Produce an exact copy of all the data below, dropping every image.
=== Data block ===
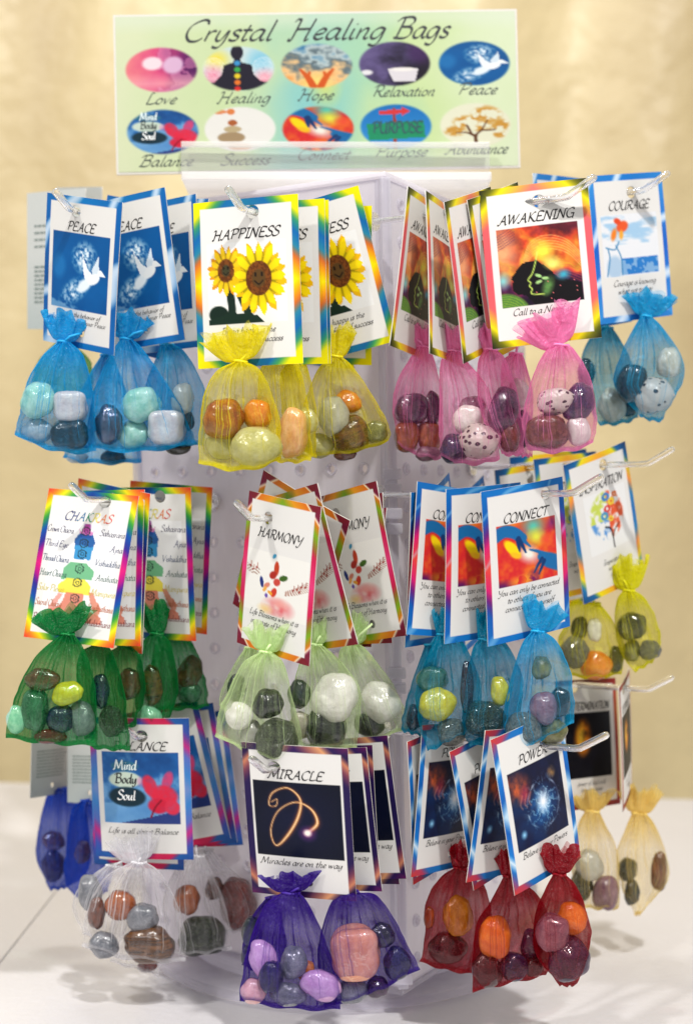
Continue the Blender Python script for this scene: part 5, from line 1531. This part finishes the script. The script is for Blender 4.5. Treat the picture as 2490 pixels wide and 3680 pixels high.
B('hindmost AWAKENING bag', 'leftmost pink bag of the AWAKENING hook, hindmost, tag turned aside', 'awake', .096, 'awake', 'C', [(190, 150), (440, 310), (330, 1400), (62, 1248)],
  color='pink', neck=(275, 1270), L=[(180, 1360), (95, 1530), (75, 1750), (90, 1960)], R=[(350, 1360), (400, 1600), (405, 1850), (400, 2060)], ruf=(265, 1180, 160, 190), sag=40,
  stones=[('dpur', 195, 1708, 122, 108), ('dpur', 345, 1700, 62, 118, 0, 0, .004), ('carn', 160, 1905, 86, 108, 0, 1), ('carn', 320, 1900, 86, 108, 0, 1, .004), ('mauve', 310, 2025, 88, 55)])
# ---- COURAGE
B('front COURAGE bag', 'sky blue bag on the COURAGE hook at the upper right, frontmost', 'courage', .008, 'courage', 'D', [(470, 180), (1070, 145), (1148, 1287), (575, 1368)],
  color='sky', neck=(930, 1300), L=[(830, 1400), (740, 1600), (690, 1850), (860, 2080)], R=[(1060, 1390), (1190, 1600), (1210, 1800), (1060, 2130)], ruf=(945, 1190, 290, 200), sag=25,
  stones=[('teal', 820, 1835, 125, 150), ('dal', 992, 1932, 152, 146, 0, 0, -.003), ('cream', 1110, 1665, 98, 118)])
B('second COURAGE bag', 'teal blue bag behind the COURAGE one, beside the pink bags', 'courage', .035, 'courage', 'D', [(240, 230), (760, 185), (830, 1340), (330, 1440)],
  color='teal', neck=(620, 1390), L=[(500, 1450), (420, 1650), (440, 1900), (560, 2160)], R=[(730, 1500), (820, 1700), (860, 1900), (860, 2110)], sag=25,
  stones=[('cream', 660, 2008, 108, 138), ('teal', 455, 1750, 70, 115), ('teal', 800, 2010, 60, 90, 0, 0, .004)])
bag('courage', .065, 'courage', 'D', [(40, 160), (460, 200), (480, 1300), (80, 1300)], 'blue-edged tag far behind the AWAKENING tag, top edge showing')
# ---- CHAKRAS
B('front CHAKRAS bag', 'green bag on the CHAKRAS hook, frontmost, its whole tag readable', 'chakra', .006, 'chakra', 'E', [(335, 212), (985, 250), (790, 1338), (165, 1247)],
  color='green', neck=(480, 1235), L=[(310, 1340), (210, 1480), (100, 1740), (40, 1970)], R=[(590, 1340), (650, 1560), (675, 1800), (690, 2025)], ruf=(455, 1135, 300, 190), sag=15,
  stones=[('brn', 305, 1557, 125, 80), ('green', 250, 1772, 88, 148, 0, 1), ('yel', 482, 1655, 112, 82, 12, 0, -.003), ('navy', 430, 1832, 100, 95), ('grey', 580, 1830, 98, 125, 0, 0, .004), ('aqua', 120, 1840, 70, 100), ('red', 360, 1958, 112, 52)])
B('second CHAKRAS bag', 'green bag second on the CHAKRAS hook, dark blue stone showing', 'chakra', .022, 'chakra', 'E', [(390, 205), (1012, 228), (985, 1310), (375, 1320)],
  color='green', neck=(700, 1310), L=[(560, 1400), (560, 1750), (620, 2030)], R=[(800, 1380), (880, 1700), (925, 2050)], sag=15, stones=[('navy', 705, 1640, 68, 120), ('moss', 790, 1850, 90, 110)])
B('third CHAKRAS bag', 'green bag third on the CHAKRAS hook, wedged between two others', 'chakra', .036, 'chakra', 'E', [(555, 95), (1035, 275), (1003, 1355), (500, 1250)],
  color='green', neck=(880, 1320), L=[(760, 1400), (740, 1700), (800, 1960)], R=[(990, 1400), (1020, 1650), (960, 1870)], sag=15, stones=[('brn', 912, 1590, 78, 112)])
B('fourth CHAKRAS bag', 'green bag fourth on the CHAKRAS hook, its tag half covered', 'chakra', .052, 'chakra', 'E', [(735, 182), (1333, 215), (1387, 1275), (770, 1270)],
  color='green', neck=(1110, 1230), L=[(1000, 1320), (965, 1600), (955, 1860)], R=[(1210, 1320), (1250, 1600), (1225, 1740), (1150, 1985)], ruf=(1090, 1110, 160, 230), sag=10,
  stones=[('tiger', 1075, 1600, 76, 145), ('aqua', 1050, 1835, 98, 95)])
B('hindmost CHAKRAS bag', 'rightmost green bag of the CHAKRAS hook, hindmost', 'chakra', .074, 'chakra', 'E', [(925, 130), (1482, 217), (1462, 1225), (880, 1180)],
  color='green', neck=(1215, 1235), L=[(1100, 1320), (1060, 1600), (1090, 1770)], R=[(1350, 1290), (1430, 1500), (1480, 1750)], sag=10,
  stones=[('brn', 1342, 1508, 88, 118, -18), ('green', 1340, 1650, 85, 70), ('moss', 1265, 1590, 50, 85)])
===
**Exercise result**.
Continue the Blender Python script for this scene: part 5, from line 1531. This part finishes the script. The script is for Blender 4.5. Treat the picture as 2490 pixels wide and 3680 pixels high.
B('hindmost AWAKENING bag', 'leftmost pink bag of the AWAKENING hook, hindmost, tag turned aside', 'awake', .096, 'awake', 'C', [(190, 150), (440, 310), (330, 1400), (62, 1248)],
  color='pink', neck=(275, 1270), L=[(180, 1360), (95, 1530), (75, 1750), (90, 1960)], R=[(350, 1360), (400, 1600), (405, 1850), (400, 2060)], ruf=(265, 1180, 160, 190), sag=40,
  stones=[('dpur', 195, 1708, 122, 108), ('dpur', 345, 1700, 62, 118, 0, 0, .004), ('carn', 160, 1905, 86, 108, 0, 1), ('carn', 320, 1900, 86, 108, 0, 1, .004), ('mauve', 310, 2025, 88, 55)])
# ---- COURAGE
B('front COURAGE bag', 'sky blue bag on the COURAGE hook at the upper right, frontmost', 'courage', .008, 'courage', 'D', [(470, 180), (1070, 145), (1148, 1287), (575, 1368)],
  color='sky', neck=(930, 1300), L=[(830, 1400), (740, 1600), (690, 1850), (860, 2080)], R=[(1060, 1390), (1190, 1600), (1210, 1800), (1060, 2130)], ruf=(945, 1190, 290, 200), sag=25,
  stones=[('teal', 820, 1835, 125, 150), ('dal', 992, 1932, 152, 146, 0, 0, -.003), ('cream', 1110, 1665, 98, 118)])
B('second COURAGE bag', 'teal blue bag behind the COURAGE one, beside the pink bags', 'courage', .035, 'courage', 'D', [(240, 230), (760, 185), (830, 1340), (330, 1440)],
  color='teal', neck=(620, 1390), L=[(500, 1450), (420, 1650), (440, 1900), (560, 2160)], R=[(730, 1500), (820, 1700), (860, 1900), (860, 2110)], sag=25,
  stones=[('cream', 660, 2008, 108, 138), ('teal', 455, 1750, 70, 115), ('teal', 800, 2010, 60, 90, 0, 0, .004)])
bag('courage', .065, 'courage', 'D', [(40, 160), (460, 200), (480, 1300), (80, 1300)], 'blue-edged tag far behind the AWAKENING tag, top edge showing')
# ---- CHAKRAS
B('front CHAKRAS bag', 'green bag on the CHAKRAS hook, frontmost, its whole tag readable', 'chakra', .006, 'chakra', 'E', [(335, 212), (985, 250), (790, 1338), (165, 1247)],
  color='green', neck=(480, 1235), L=[(310, 1340), (210, 1480), (100, 1740), (40, 1970)], R=[(590, 1340), (650, 1560), (675, 1800), (690, 2025)], ruf=(455, 1135, 300, 190), sag=15,
  stones=[('brn', 305, 1557, 125, 80), ('green', 250, 1772, 88, 148, 0, 1), ('yel', 482, 1655, 112, 82, 12, 0, -.003), ('navy', 430, 1832, 100, 95), ('grey', 580, 1830, 98, 125, 0, 0, .004), ('aqua', 120, 1840, 70, 100), ('red', 360, 1958, 112, 52)])
B('second CHAKRAS bag', 'green bag second on the CHAKRAS hook, dark blue stone showing', 'chakra', .022, 'chakra', 'E', [(390, 205), (1012, 228), (985, 1310), (375, 1320)],
  color='green', neck=(700, 1310), L=[(560, 1400), (560, 1750), (620, 2030)], R=[(800, 1380), (880, 1700), (925, 2050)], sag=15, stones=[('navy', 705, 1640, 68, 120), ('moss', 790, 1850, 90, 110)])
B('third CHAKRAS bag', 'green bag third on the CHAKRAS hook, wedged between two others', 'chakra', .036, 'chakra', 'E', [(555, 95), (1035, 275), (1003, 1355), (500, 1250)],
  color='green', neck=(880, 1320), L=[(760, 1400), (740, 1700), (800, 1960)], R=[(990, 1400), (1020, 1650), (960, 1870)], sag=15, stones=[('brn', 912, 1590, 78, 112)])
B('fourth CHAKRAS bag', 'green bag fourth on the CHAKRAS hook, its tag half covered', 'chakra', .052, 'chakra', 'E', [(735, 182), (1333, 215), (1387, 1275), (770, 1270)],
  color='green', neck=(1110, 1230), L=[(1000, 1320), (965, 1600), (955, 1860)], R=[(1210, 1320), (1250, 1600), (1225, 1740), (1150, 1985)], ruf=(1090, 1110, 160, 230), sag=10,
  stones=[('tiger', 1075, 1600, 76, 145), ('aqua', 1050, 1835, 98, 95)])
B('hindmost CHAKRAS bag', 'rightmost green bag of the CHAKRAS hook, hindmost', 'chakra', .074, 'chakra', 'E', [(925, 130), (1482, 217), (1462, 1225), (880, 1180)],
  color='green', neck=(1215, 1235), L=[(1100, 1320), (1060, 1600), (1090, 1770)], R=[(1350, 1290), (1430, 1500), (1480, 1750)], sag=10,
  stones=[('brn', 1342, 1508, 88, 118, -18), ('green', 1340, 1650, 85, 70), ('moss', 1265, 1590, 50, 85)])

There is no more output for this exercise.